The ocean environment imposes considerable demands on the design of vessels and their equipment (Tumilty 1995). Natural dangers of the deep ocean include sandbanks on the seabed which can collapse, engulfing the trawl, and huge amounts of deep sea sponges which clog the trawl, making it difficult to haul onboard (Knox 1996). In rough seas what would often be considered a nuisance can become a real danger.

There are fairly heavy losses of trawl gear in these fisheries (Gordon 1996b). The French deep-water trawlers from Lorient which fish off Scotland are fitted with a device which automatically cuts the nets free from the vessel if it becomes snagged and the winch gets jammed. This emergency safety system prevents their trawlers being dragged down if the vessel looses stability (pers. comm. French fishermen, Lochinver 1997; pers. comm. Dr John Wilson).
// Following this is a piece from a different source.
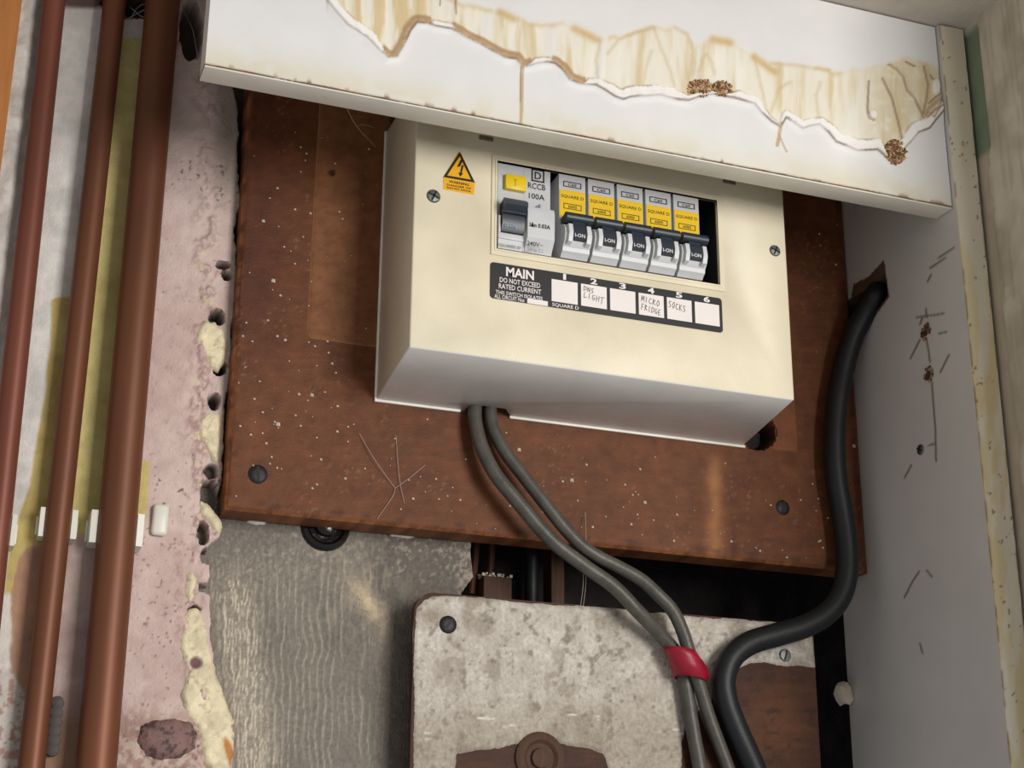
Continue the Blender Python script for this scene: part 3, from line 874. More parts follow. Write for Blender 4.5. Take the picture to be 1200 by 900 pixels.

Deepwater corals such as Lophelia pertusa are often caught in trawl nets fishing close to the seabed. These have to be broken up with hammers back onboard the trawler. Nets which trawl through these corals wear out very quickly (France-Eco-Peche 1992). New Scottish vessel owners are having to learn how fish these new grounds through trial and error. Some have “torn a lot of gear and wasted a lot of hauls fishing areas that are not viable”. (Mitchell 1995). Around the north of rock outcrop of Rockall, beyond the 200 metres depth mark, fishermen are well aware of these corals which can have “devastating results on gear.” (Fishing News 1997b).

The suitability of deepwater grounds north-west of the Butt of Lewis have been the subject of discussion among fishermen, as it is known to be the site of a scuttled ship. Scottish Fishermen’s Federation Chief Executive Bob Allan said: “In these times when the protection of the marine environment has got a very high focus indeed, I would have thought it incumbent on one or another of the agencies to come forward and tell fishermen what the risks are.” (Allan 1995). Perhaps these same government ‘agencies’ should also be telling fisherman and fishermen’s leaders about the risks to deepwater fish populations. One thing that would seem to be clear from these ‘new’ deepwater fisheries is that neither the fisheries managers, nor the fisherman, have consulted each other about exploiting these deepwater populations - ie the Government authority has no control of these fishermen.

4.5 Blind destruction

Trawling is likely to be the principal method of fishing in deepwater for the foreseeable future and can be highly destructive to both target and non-target species, as mixed catches are inevitable and the level of discards is high (Tumilty 1995). Other methods, such as longlining and gillnets, also blindly catch unwanted species and can lead to high levels of mortality to these non-target species.

Trash species
Inevitably as fishermen move into deeper water to exploit species for which there is already a market, other species, such as deepwater sharks, rabbit fish and the smoothhead, will be caught and, all or most will be discarded (Gordon and Hunter 1994).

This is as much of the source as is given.